## INSTRUCTIONS TO FOLLOW
What is to be transcribed is the run of lines opening with the one that has "Continue the Blender" and closing with the one that has "struct(b, 'trim_2', M_dark)", and only that run, exactly.

▬▬▬

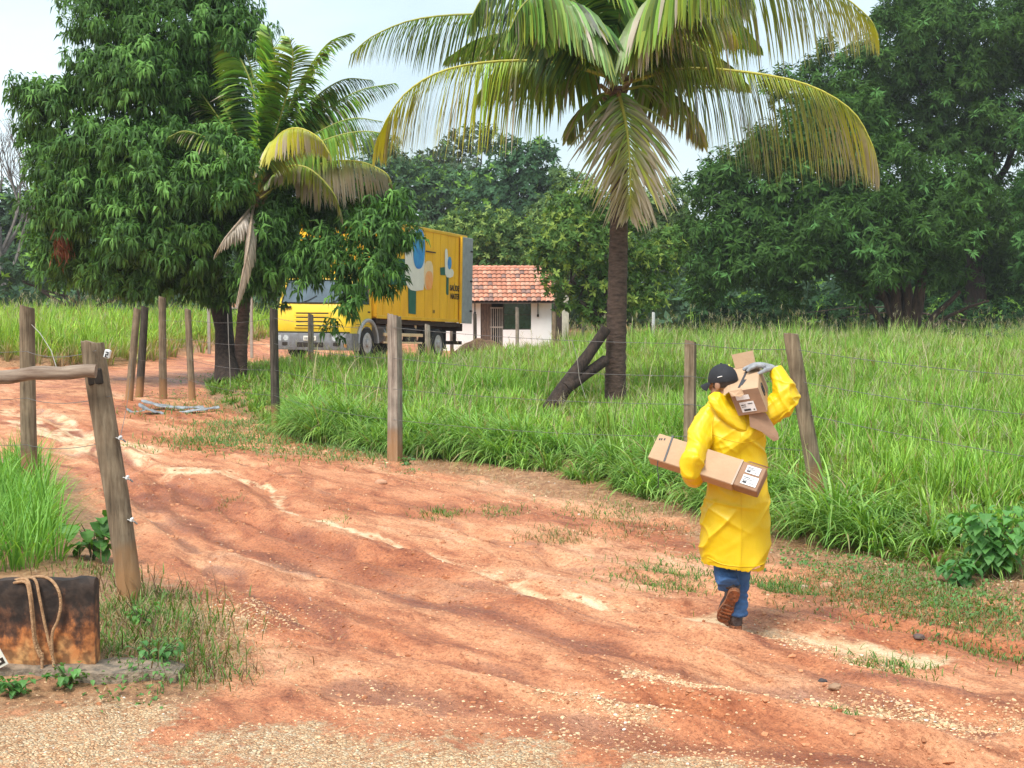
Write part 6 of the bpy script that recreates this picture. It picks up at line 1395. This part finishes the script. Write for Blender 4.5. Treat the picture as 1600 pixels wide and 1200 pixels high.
    mb = MB(); top = []; bot = []
    for i in range(13):
        a = R(-62 + 124 * i / 12); inx, iny = math.sin(a) * .078, .088 * math.cos(a); e = .075 * math.cos(a * .95); top.append((HM @ Vector((inx, iny, .018)), HM @ Vector((inx * 1.02, iny + e, .010 - .022 * math.sin(a) ** 2 * 2 - .01)))); bot.append((HM @ Vector((inx, iny, .013)), HM @ Vector((inx * 1.02, iny + e, .004 - .022 * math.sin(a) ** 2 * 2 - .01))))
    mb.loft([[t_[0], t_[1], b_[1], b_[0]] for t_, b_ in zip(top, bot)]); mb.build('brim', M['cap'], cap, smooth=50)
    mb = MB(); mb.ell(HM @ Vector((0, -.006, .127)), (.009, .009, .005), 10, 6); mb.build('button', M['cap'], cap, smooth=80)
    def capcurve(name, pts, r, mat):    # stitching laid on the crown surface; az from the front, el up
        q = []
        for az, el in pts: a = R(az); e = R(el); q.append(HM @ Vector((math.cos(e) * math.sin(a) * .085, -.006 + math.cos(e) * math.cos(a) * .104, .028 + math.sin(e) * .100)))
        MB().tube([tuple(v) for v in catmull(q, 12)], r, 5).build(name, M[mat], cap, smooth=80)
    capcurve('emblem', [(-182, 52), (-190, 60), (-202, 56), (-212, 60), (-224, 54)], .0042, 'cap_logo'); capcurve('emblem', [(-190, 48), (-204, 47), (-218, 46)], .0028, 'cap_logo')
    capcurve('side_mark', [(-100, 10), (-108, 12), (-118, 13)], .003, 'label')
    # raincoat: trunk, sleeves; folds pushed in afterwards
    mb = MB(); rows = []; n = 40
    for py, xl, xr, dc, dr, e in ((616, 1117, 1146, 0, .062, 2), (628, 1111, 1160, .0, .085, 2), (641, 1102, 1186, .0, .115, 2.3), (656, 1098, 1194, -.01, .135, 2.5), (680, 1099, 1197, -.01, .15, 2.5), (710, 1102, 1196, .0, .15, 2.4), (745, 1104, 1195, .0, .15, 2.4),
                                  (785, 1103, 1199, .0, .16, 2.4), (820, 1100, 1201, .0, .17, 2.4), (850, 1098, 1199, .0, .175, 2.4), (874, 1099, 1195, 0, .178, 2.4), (885, 1101, 1193, 0, .175, 2.4)):
        c0 = T((xl + xr) / 2, py, dc); rx = (xr - xl) / 2 / F * PY; lowt = sstep(800, 885, py)
        rows.append([c0 + Vector((math.copysign(abs(math.cos(a)) ** (2 / e), math.cos(a)) * rx, math.copysign(abs(math.sin(a)) ** (2 / e), math.sin(a)) * dr, -.020 * lowt * math.cos(a) * 1.0)) for a in [2 * math.pi * k / n for k in range(n)]])
    mb.loft(rows)
    mb.tube([T(1128, 655, 0), T(1110, 657, -.02), T(1098, 675, -.08), T(1089, 700, -.17), T(1082, 722, -.245), T(1080, 738, -.235), T(1082, 746, -.15), T(1086, 749, -.04)], [.10, .088, .080, .074, .072, .070, .062, .054], 18)
    mb.tube([T(1165, 652, .0), T(1183, 652, .01), T(1203, 645, .0), T(1222, 634, -.01), T(1229, 620, .0), T(1225, 603, .02), T(1217, 588, .05), T(1211, 580, .07)], [.105, .098, .092, .088, .082, .072, .060, .054], 18)
    R1 = Matrix.Rotation(R(38), 3, 'Y'); R2 = Matrix.Rotation(R(-55), 3, 'Y'); el = T(1082, 725, -.24); er = T(1228, 622, 0); base_z = T(1150, 885).z
    def crease(v, s_, rot, st, p=3):
        r_ = ridge(v, s_, rot, st); return max(0.0, r_) ** p
    def folds(v, nrm):
        da = min((v - el).length, (v - er).length); arm = max(0, 1 - da / .27)
        t_ = sstep(.42, .95, v.z) ; low = 1 - float(t_)
        loc = max(0.0, min(1.0, .5 + 1.5 * mnoise.noise(v * 3.1))); loc2 = max(0.0, min(1.0, .5 + 1.6 * mnoise.noise(v * 2.7 + Vector((8, 3, 1)))))
        a = crease(v, 1.5, R1, (.45, 1, 2.2), 2) * .020 * (1 - arm) ; b = crease(v + Vector((3, 1, 2)), 3.6, R1, (.5, 1, 2.4)) * .014 * loc
        c = crease(v + Vector((5, 0, 0)), 5.5, R2, (.6, 1, 2.2), 2) * .020 * arm
        d_ = crease(v + Vector((1, 4, 0)), 2.2, None, (2.4, 1.6, .35), 2) * .016 * low
        g_ = crease(v + Vector((4, 4, 1)), 4.0, R3, (.5, 1, 2.6)) * .011 * loc2
        sh = sstep(1.1, 1.3, v.z); e_ = crease(v + Vector((9, 2, 0)), 3.4, R2, (.5, 1, 2.4)) * .012 * float(sh) * (1 - arm)
        fade = float(sstep(base_z - .005, base_z + .05, v.z)) * .5 + .5
        return (a + b + c + d_ + e_ + g_ - .010) * fade
    R3 = Matrix.Rotation(R(-20), 3, 'Y')
    coat = fuse(mb, 'raincoat', M['coat'], body, .0066, 2, folds)
    import bmesh
    bm = bmesh.new(); bm.from_mesh(coat.data); bmesh.ops.delete(bm, geom=[f for f in bm.faces if f.calc_center_median().z < base_z + .03 and f.normal.z < -.45], context='FACES'); bm.to_mesh(coat.data); bm.free()
    from mathutils.bvhtree import BVHTree
    bv = BVHTree.FromPolygons([v.co.copy() for v in coat.data.vertices], [tuple(p.vertices) for p in coat.data.polygons])
    def seam(pts, r=.0022, nm='seam'):
        q = []
        for c in catmull([T(a_, b_, 0) for a_, b_ in pts], 46):
            h, nn, _, _ = bv.ray_cast(Vector((c[0], -1.2, c[2])), Vector((0, 1, 0)))
            if h is not None: q.append(h + nn * r * .4)
        if len(q) > 3: MB().tube(q, r, 6).build(nm, M['coat'], coat, smooth=80)
    seam([(1150, 672), (1151, 720), (1152, 780), (1152, 840), (1150, 884)]); seam([(1103, 868), (1125, 876), (1150, 878), (1175, 878), (1192, 874)], .003, 'hem_seam')
    seam([(1112, 648), (1108, 665), (1106, 690), (1110, 712)]); seam([(1184, 640), (1190, 655), (1192, 672), (1194, 690)]); seam([(1108, 676), (1130, 684), (1155, 688), (1180, 684), (1192, 676)])
    # hood lying folded on the back: a collar roll round the neck and a flat pointed pouch below it
    mb = MB(); ring = [T(1131, 622, -.01) + Vector((math.cos(q) * .074, math.sin(q) * .080, .012 * math.cos(q) + .014 * math.sin(q))) for q in [2 * math.pi * k / 26 for k in range(27)]]
    mb.tube(ring, .020, 12); rows = []
    for px, py, dy, rx, ry in ((1131, 618, -.075, .062, .022), (1131, 627, -.10, .092, .034), (1135, 638, -.125, .112, .036), (1142, 650, -.142, .108, .034), (1149, 661, -.150, .080, .028), (1155, 671, -.150, .044, .020), (1159, 678, -.148, .012, .008)):
        c0 = T(px, py, dy); rows.append([c0 + Vector((math.cos(q) * rx * 1.0, math.sin(q) * ry, -math.cos(q) * rx * .32)) for q in [2 * math.pi * k / 24 for k in range(24)]])
    mb.loft(rows)
    fuse(mb, 'hood', M['coat'], coat, .005, 4, lambda v, nrm: crease(v, 6.5, Matrix.Rotation(R(-40), 3, 'Y'), (.45, 1, 2.4), 2) * .014 + crease(v + Vector((2, 0, 0)), 13, Matrix.Rotation(R(-60), 3, 'Y'), (.5, 1, 2), 2) * .004 - .006)
    # trousers
    mb = MB(); mb.tube([T(1140, 790), T(1131, 866, .13), T(1133, 892, .02), T(1138, 916, -.08)], [.095, .080, .074, .070], 18); mb.tube([T(1162, 790), T(1161, 870, .04), T(1158, 900, .035), T(1155, 935, .03), T(1154, 962, .03)], [.095, .068, .060, .052, .056], 18); mb.ell(T(1152, 790), (.16, .12, .09))
    fuse(mb, 'jeans', M['denim'], body, .008, 2, lambda v, nrm: ridge(v, 9, None, (.7, 1, 2.4)) * .008 * float(sstep(.45, .3, v.z) + .3) - .002)
    # boots
    def boot(M4, shaft, lab):
        mb = MB(); n = 20; rows = []
        for y, hw, z0, z1 in ((-.005, .026, .03, .085), (.01, .036, .028, .12), (.04, .040, .028, .135), (.08, .040, .028, .125), (.12, .041, .028, .10), (.17, .047, .028, .078), (.22, .047, .028, .068), (.26, .038, .028, .060), (.283, .020, .03, .050)):
            rows.append([M4 @ Vector((math.copysign(abs(math.cos(a)) ** .8, math.cos(a)) * hw, y, (z0 + z1) / 2 + math.copysign(abs(math.sin(a)) ** .8, math.sin(a)) * (z1 - z0) / 2)) for a in [2 * math.pi * k / n for k in range(n)]])
        mb.loft(rows); mb.tube([M4 @ Vector((0, .045, .06)), M4 @ Vector((0, .042, .11)), shaft * .45 + (M4 @ Vector((0, .042, .11))) * .55, shaft], [.040, .044, .050, .054], 18)
        b_ = fuse(mb, 'boot', M['boot'], body, .006, 2, lambda v, nrm: ridge(v, 16, None, (.6, 1, 1.6)) * .004); tag(b_, lab)
        # outsole with heel block and cleats
        mb = MB(); out = [(-.040 * 0, -.012)]; prof = [(0, -.012), (.022, -.008), (.034, .008), (.038, .04), (.036, .075), (.033, .11), (.040, .15), (.049, .19), (.050, .225), (.042, .262), (.026, .288), (0, .296)]
        pts = prof + [(-x, y) for x, y in prof[-2:0:-1]]; k = len(pts); A_ = [M4 @ Vector((x, y, .014)) for x, y in pts]; B_ = [M4 @ Vector((x, y, .036)) for x, y in pts]
        mb.add(A_ + B_, [tuple(range(k))[::-1], tuple(range(k, 2 * k))] + [(i, (i + 1) % k, (i + 1) % k + k, i + k) for i in range(k)])
        hp_ = [(x * .98, y) for x, y in pts if y < .08]; hp_ = [M4 @ Vector((x, y, 0)) for x, y in ([(x, y) for x, y in prof if y <= .076] + [(-x, y) for x, y in prof[::-1] if y <= .076 and x > 0])]
        mb.poly([v for v in hp_], (M4.to_3x3() @ Vector((0, 0, .016))))
        for yy in (.13, .16, .19, .22, .25): mb.box(-.036, .036, yy, yy + .014, .004, .016, .002, M4)
        mb.build('sole', M['sole'], b_, smooth=30)
    heel, toe = T(1149, 927, -.12), T(1129, 972, .02); yv = (toe - heel).normalized(); up = Vector((.12, 1, .45)); up = (up - yv * up.dot(yv)).normalized(); xv = yv.cross(up)
    M1 = Matrix.Translation(heel) @ Matrix((xv, yv, up)).transposed().to_4x4()
    boot(M1, T(1138, 908, -.055), 'lifted boot showing its orange muddy sole')
    yv = Vector((-.12, 1, 0)).normalized(); up = Vector((0, 0, 1)); xv = yv.cross(up); M2 = Matrix.Translation(T(1152, 988, .0) + Vector((0, 0, .0))) @ Matrix((xv, yv, up)).transposed().to_4x4()
    boot(M2, T(1154, 958, .03), 'boot standing on the mud')
    # grey work glove spread over the top of the shoulder box
    mb = MB(); wr = T(1214, 579, .09); kn = T(1190, 572, .06); d = (kn - wr); mb.tube([wr + Vector((.015, .005, -.01)), wr * .55 + kn * .45, kn], [.036, .044, .036], 14, flat=.55)
    for k, (dy, dz, l) in enumerate(((-.036, -.006, 20), (-.013, .0, 26), (.011, .002, 24), (.034, -.002, 18))):
        b_ = kn + Vector((.012, dy, dz)); tip = T(1190 - l, 577 + (k == 0) * 2, .06 + dy * 1.15); mid = b_ * .45 + tip * .55 + Vector((0, 0, .016)); mb.tube([b_, b_ * .5 + mid * .5 + Vector((0, 0, .004)), mid, tip, tip + Vector((-.012, 0, -.012))], [.0145, .0135, .0125, .0115, .009], 10)
    tb = wr * .5 + kn * .5 + Vector((0, -.035, -.005)); mb.tube([tb, tb + Vector((-.03, -.03, -.008)), tb + Vector((-.065, -.04, -.022)), tb + Vector((-.085, -.038, -.034))], [.017, .0145, .0125, .010], 10)
    mb.tube([wr + Vector((-.012, 0, .002)), wr + Vector((.03, .0, -.016))], [.040, .043], 14, flat=.7)
    fuse(mb, 'glove', M['glove'], body, .0045, 1, lambda v, nrm: ridge(v, 22) * .002)
    return body
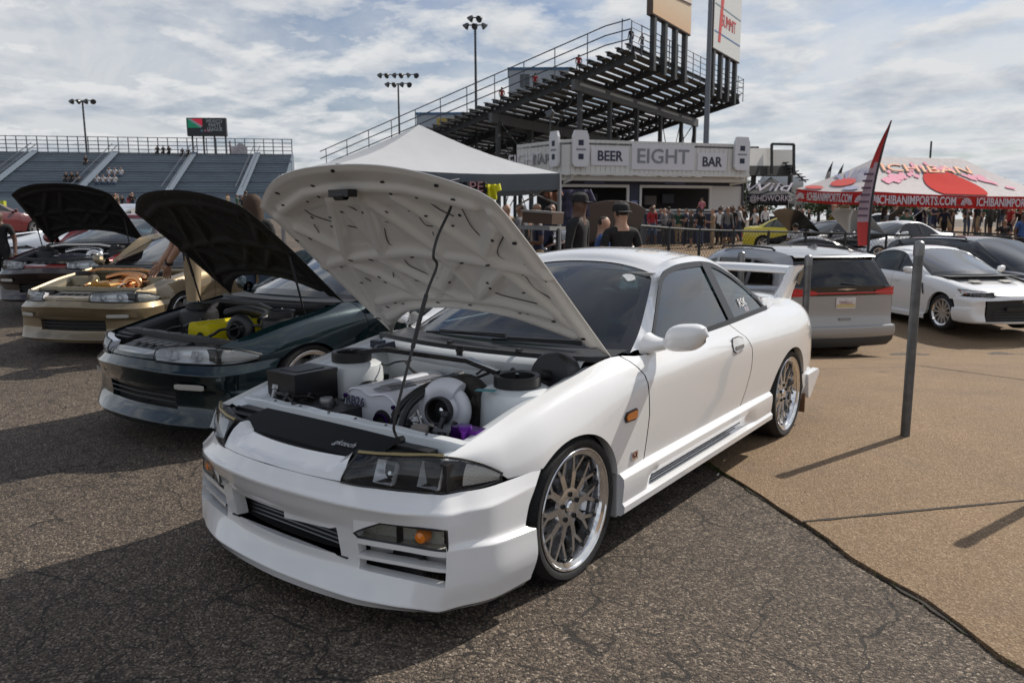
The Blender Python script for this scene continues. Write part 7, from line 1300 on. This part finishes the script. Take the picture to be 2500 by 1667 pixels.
# ------------------------------------------------------------------ cars beyond the fence
def farcar(name, label, px, d, rz, pnt, spec=SAL, openh=None, T=None, glass=DGLS, under=None, dz=0., group='cars on the midway'):
    p = gp(px, d, dz); c = Car(name, label, 'car', pnt, T, spec, tuple(p), rz, group); e = spec['yend']
    sv = c.sec; c.sec = lambda y, zb, n=9: sv(y, zb, 9)
    c.both(c.panel(spec['ys'][0]+.005, .60, step=.14, n=9), 'front_wing', pnt); c.both(c.panel(.606, 1.47, step=.3, n=9), 'front_door', pnt); c.both(c.panel(1.476, e, step=.2, n=9), 'rear_body', pnt); c.liners(); c.under(-.4, 3.2); c.glasshouse(glass); c.shell_tail()
    c.wheel(.86, 0, .32, R=.32, rr=.235, style=5); c.wheel(.86, 2.66, .32, R=.32, rr=.235, style=5); N = NETS if spec is SAL else np.array(NET33); c.net(N, [(3, 6, 0, 3)], m=pnt, nu=2, nv=2); c.mirror((.85, .82, .97 if spec is SAL else .9))
    c.lamp([(.50, -.83, .60), (.62, -.76, .60), (.74, -.66, .61), (.82, -.48, .64)], [(.48, -.80, .68), (.62, -.73, .70), (.74, -.62, .70), (.83, -.42, .70)], bowls=(), cut=.8)
    if openh is None: c.hood(-11, hy=.52, hz=.955 if spec is SAL else .88, W=.735, Lc=1.36, Le=1.18, parts=0, ribs=False, nx=20, ny=20, Rr=.22); 
    else:
        c.hood(openh, under or BLK, hy=.5, hz=.95 if spec is SAL else .88, parts=0, ribs=False, nx=24, ny=20); m2 = MB(); m2.box((0, -.15, .70), (1.3, .8, .12)); c.add(m2, 'engine', LIN)
    return c
def faceto(v): return math.atan2(v[1], v[0])+math.pi/2
YEL = paint('yellow', (.60, .50, .01)); BLKP = paint('black', (.006, .006, .007), .2); SIL = paint('silver2', (.42, .43, .45), .6)
farcar('yellow_hatchback', 'yellow hatchback with its yellow bonnet raised beyond the fence', 2035, 31, faceto(RH*.8-DH*.6), YEL, openh=48, under=YEL, glass=GLS)
farcar('white_show_car', 'white car with long white bonnet raised just beyond the fence', 2085, 23.0, faceto(-RH*.9-DH*.35), WH2, R33, openh=38, under=WH2)
farcar('black_show_car', 'black car with louvred black bonnet raised beyond the fence', 1935, 25.5, faceto(-RH*.9-DH*.35), BLKP, R33, openh=40, under=mat('bonnet_black2', (.03, .032, .034), .3, coat=.6))
farcar('silver_show_car', 'silver car with raised bonnet behind the feather banner', 2165, 34, faceto(RH*.7-DH*.6), SIL, R33, openh=40)
farcar('white_sports_car', 'white sports car with raised bonnet facing right under the red canopy', 2235, 37, faceto(RH*.8-DH*.55), WH2, R33, openh=42, under=SIL)
farcar('dark_saloon', 'dark saloon with pale roof just behind the fence at right', 2150, 21.0, faceto(RH*.93-DH*.3), BLKP, SAL, dz=-.55)
farcar('grey_show_car', 'grey car with raised bonnet behind the two men in black caps', 1480, 14.5, faceto(-DH*.9+RH*.3), paint('grey_car', (.10, .10, .105), .5), R33, openh=50, under=mat('bonnet_grey', (.16, .14, .13), .5))
farcar('copper_car', 'copper coloured car whose roof shows just over the white coupe roof', 1612, 13.8, faceto(RH*.6-DH*.7), paint('copper_car', (.32, .16, .09), .6), SAL, dz=.02)
farcar('pale_saloon', 'pale silver car behind the red coupe at the far left', 105, 14.0, faceto(-DH*.85-RH*.5), paint('pale_silver', (.40, .43, .48), .3), SAL, glass=GLS)
farcar('dark_pickup', 'dark car with red body far off at the left edge', 62, 30, faceto(DH*.9+RH*.3), paint('maroon', (.10, .008, .01)), SAL)
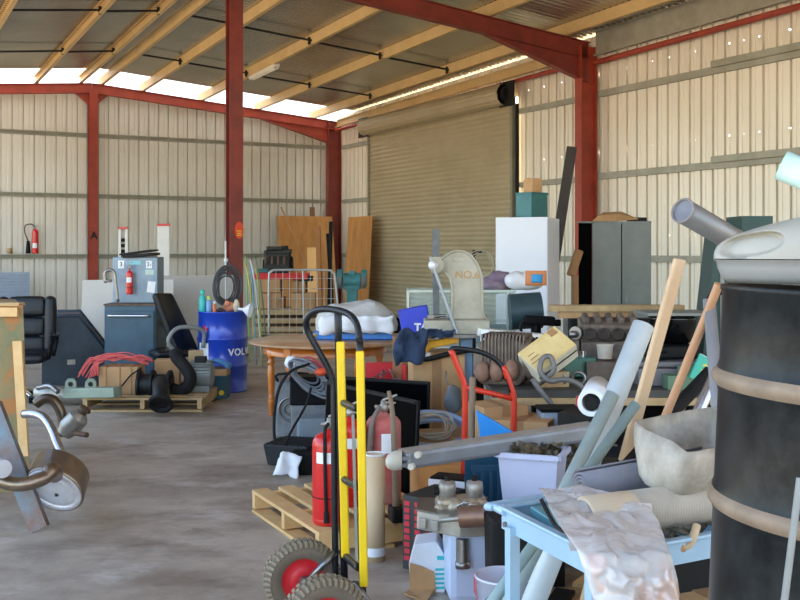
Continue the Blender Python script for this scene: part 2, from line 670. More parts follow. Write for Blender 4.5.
# roller door
M_roll = mat('roller_door_slats', 'b3a585', 0.45, 0.1, '9a8c6c', 1.2, 0.5)
M_rollg = mat('roller_frame', '8f8c7c', 0.5, 0.3, '6e6a5d', 3, 0.5)
def wave_sheet(b, P, D, N, w, z0, z1, pitch, amp):
    n = int((z1 - z0) / pitch * 6)
    prev = None
    for i in range(n + 1):
        z = z0 + (z1 - z0) * i / n
        ph = (z / pitch) % 1.0
        k = amp * abs(math.sin(PI * ph)) ** 0.7
        a, c = b._v(P + N * k + V((0, 0, z))), b._v(P + D * w + N * k + V((0, 0, z)))
        if prev: b.face([prev[0], prev[1], c, a], True)
        prev = (a, c)
door = B()
wave_sheet(door, S(d0 - 0.02, 0.14), UD, VD, d1 - d0 + 0.04, 0.0, 4.72, 0.105, 0.04)
do = struct(door, 'door_1', M_roll)
b = B()
R0 = 0.21
zc = 4.74
nseg = 30
prev = None
for i in range(nseg * 3 + 1):
    a = 2 * PI * i / (nseg * 3)
    r = R0 + 0.012 * abs(math.sin(a * 8))
    c = V((0, 0, zc)) + VD * (0.32 + r * math.cos(a)) + V((0, 0, r * math.sin(a)))
    x0, x1 = b._v(S(d0 - 0.02, 0) + c), b._v(S(d1 + 0.02, 0) + c)
    if prev: b.face([prev[0], x0, x1, prev[1]], True)
    prev = (x0, x1)
b.obj('door_roll', M_roll, do)
b = B()
for u in (d0 - 0.1, d1 + 0.06):
    b.box(S(u, 0.32, zc), (0.03, 0.5, 0.5), (0, 0, -TH + PI / 2 if False else -(PI / 2 - TH) + PI / 2))
    b.cyl(S(u - 0.05, 0.32, zc), S(u + 0.05, 0.32, zc), 0.14, n=20)
b.obj('door_bracket', M_dark, do)
b = B()
for u in (d0 - 0.05, d1 + 0.05):
    b.bar(S(u, 0.16, 0), S(u, 0.16, 4.7), 0.09, 0.07, UD)
b.obj('door_track', M_rollg, do)
b = B()
b.bar(S(d1 + 0.14, 0.12, 0), S(d1 + 0.14, 0.12, 4.55), 0.05, 0.05, UD)
struct(b, 'trim_2', M_dark)

# fluorescent batten under a purlin
t0, t1 = S(3.5, 3.55, 0), S(5.3, 3.55, 0)
M_white = mat('white_enamel', 'e9e6dd', 0.4, 0, 'cfcabb', 4, 0.4)
M_whiteglass = mat('lamp_glass', 'f2f0e6', 0.2, 0, 'e4e0d2', 4, 0.3)
zt = roof_z(4.4, 3.55)
fl = thing('batten_light', 'white twin tube batten light fixed under the roof beams', 'ceiling light', S(4.4, 3.93, zt - 0.06))
b = B()
b.bar(S(3.6, 3.86, zt), S(5.2, 3.86, zt + 0.03), 0.12, 0.06)
b.obj('housing', M_white, fl, world=True)
for s in (-0.035, 0.035):
    b = B()
    b.cyl(S(3.65, 3.86 + s, zt - 0.05), S(5.15, 3.86 + s, zt - 0.02), 0.018, n=12)
    b.obj('tube', M_whiteglass, fl, world=True)
# ================================================================ materials shared by the things
M_redp = mat('red_paint', 'd8201c', 0.3, 0, 'b81614', 5, 0.5, coat=0.3)
M_reddust = mat('dusty_red', 'c0504a', 0.6, 0, 'a88478', 6, 0.75)
M_blk = mat('black_plastic', '141416', 0.5, 0, '0a0a0b', 8, 0.5, spec=0.15)
M_blkg = mat('black_gloss', '070707', 0.12, 0, '0d0d0e', 8, 0.5)
M_leath = mat('black_leather', '1c1f24', 0.38, 0, '0e1012', 9, 0.6, spec=0.35, bump=0.3, bscale=25)
M_rub = mat('black_rubber', '1f1e1e', 0.75, 0, '33312f', 7, 0.5, spec=0.15)
M_chr = mat('chrome', 'd6d8dc', 0.15, 1.0, 'b0b2b5', 5, 0.4)
M_steel = mat('bare_steel', '9a9896', 0.35, 0.9, '6b6560', 6, 0.6)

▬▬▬

## WORKED SOLUTION
Continue the Blender Python script for this scene: part 2, from line 670. More parts follow. Write for Blender 4.5.
# roller door
M_roll = mat('roller_door_slats', 'b3a585', 0.45, 0.1, '9a8c6c', 1.2, 0.5)
M_rollg = mat('roller_frame', '8f8c7c', 0.5, 0.3, '6e6a5d', 3, 0.5)
def wave_sheet(b, P, D, N, w, z0, z1, pitch, amp):
    n = int((z1 - z0) / pitch * 6)
    prev = None
    for i in range(n + 1):
        z = z0 + (z1 - z0) * i / n
        ph = (z / pitch) % 1.0
        k = amp * abs(math.sin(PI * ph)) ** 0.7
        a, c = b._v(P + N * k + V((0, 0, z))), b._v(P + D * w + N * k + V((0, 0, z)))
        if prev: b.face([prev[0], prev[1], c, a], True)
        prev = (a, c)
door = B()
wave_sheet(door, S(d0 - 0.02, 0.14), UD, VD, d1 - d0 + 0.04, 0.0, 4.72, 0.105, 0.04)
do = struct(door, 'door_1', M_roll)
b = B()
R0 = 0.21
zc = 4.74
nseg = 30
prev = None
for i in range(nseg * 3 + 1):
    a = 2 * PI * i / (nseg * 3)
    r = R0 + 0.012 * abs(math.sin(a * 8))
    c = V((0, 0, zc)) + VD * (0.32 + r * math.cos(a)) + V((0, 0, r * math.sin(a)))
    x0, x1 = b._v(S(d0 - 0.02, 0) + c), b._v(S(d1 + 0.02, 0) + c)
    if prev: b.face([prev[0], x0, x1, prev[1]], True)
    prev = (x0, x1)
b.obj('door_roll', M_roll, do)
b = B()
for u in (d0 - 0.1, d1 + 0.06):
    b.box(S(u, 0.32, zc), (0.03, 0.5, 0.5), (0, 0, -TH + PI / 2 if False else -(PI / 2 - TH) + PI / 2))
    b.cyl(S(u - 0.05, 0.32, zc), S(u + 0.05, 0.32, zc), 0.14, n=20)
b.obj('door_bracket', M_dark, do)
b = B()
for u in (d0 - 0.05, d1 + 0.05):
    b.bar(S(u, 0.16, 0), S(u, 0.16, 4.7), 0.09, 0.07, UD)
b.obj('door_track', M_rollg, do)
b = B()
b.bar(S(d1 + 0.14, 0.12, 0), S(d1 + 0.14, 0.12, 4.55), 0.05, 0.05, UD)
struct(b, 'trim_2', M_dark)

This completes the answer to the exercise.